Open Standards

Intercommunication and file formats should follow standards that are sincerely open for all to implement, without royalty fees or discrimination.

Some software vendors "lock in" their customers through a strategy of deliberate incompatibility. For example, if they manufacture word processing software and their product dominates a particular market, they can force competitors out of that market simply by making sure that no competing product interoperates with theirs. In order to interoperate with the majority of other users, a user will have to purchase the dominant product.

In order to have a fair market, without customer "lock-in", file formats like those used by word processors must be open standards. Then, the customer will have a choice of a number of interoperating products, with various prices, different levels of sophistication, and differentiating features. However, each of these products will be able to display and edit files produced by the others.

The dominant vendors can not be expected to switch to open standards on their own.

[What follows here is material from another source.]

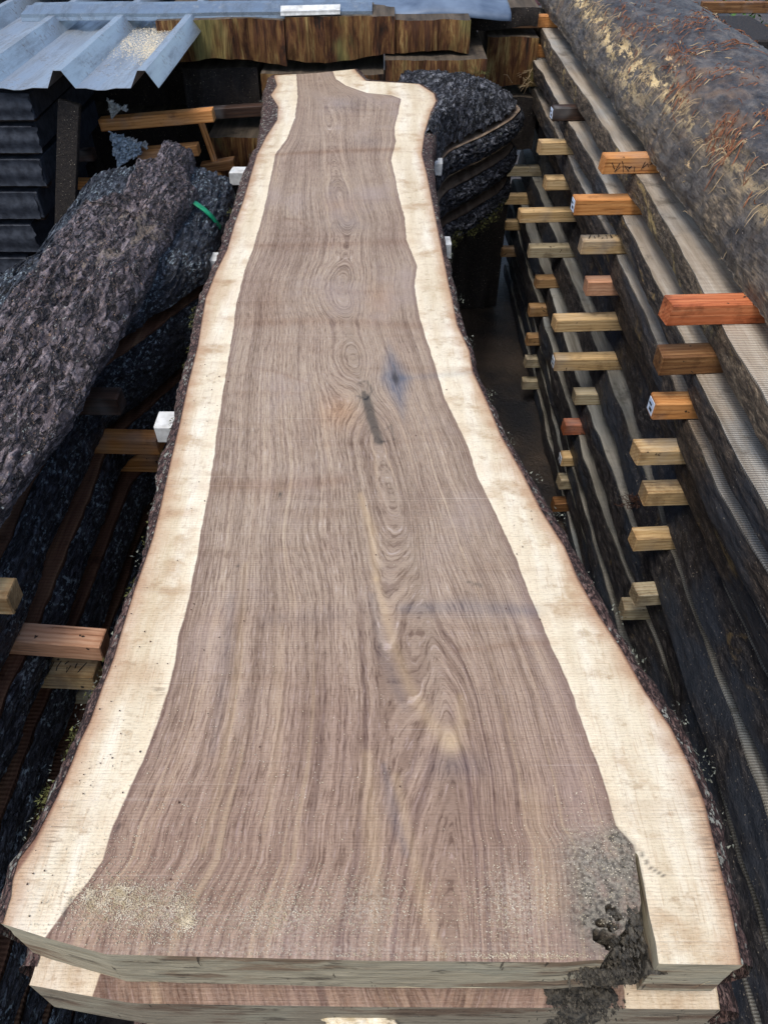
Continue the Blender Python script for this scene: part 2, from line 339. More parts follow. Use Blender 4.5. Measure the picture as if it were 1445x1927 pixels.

Only strong and continued pressure from their customers will cause them to do so. But open standards are entirely to the customer's benefit. They help to establish a competitive market that tends to reduce prices and increase quality.

We support reverse-engineering for purposes of compatibility, and oppose legislation that would restrict it. Reverse-engineering is the only tool that competitors can use against a vendor who is not receptive to open standards. Products like Samba and OpenOffice benefit many customers. The developers of those products made use of reverse-engineering in order to make them compatible with other products.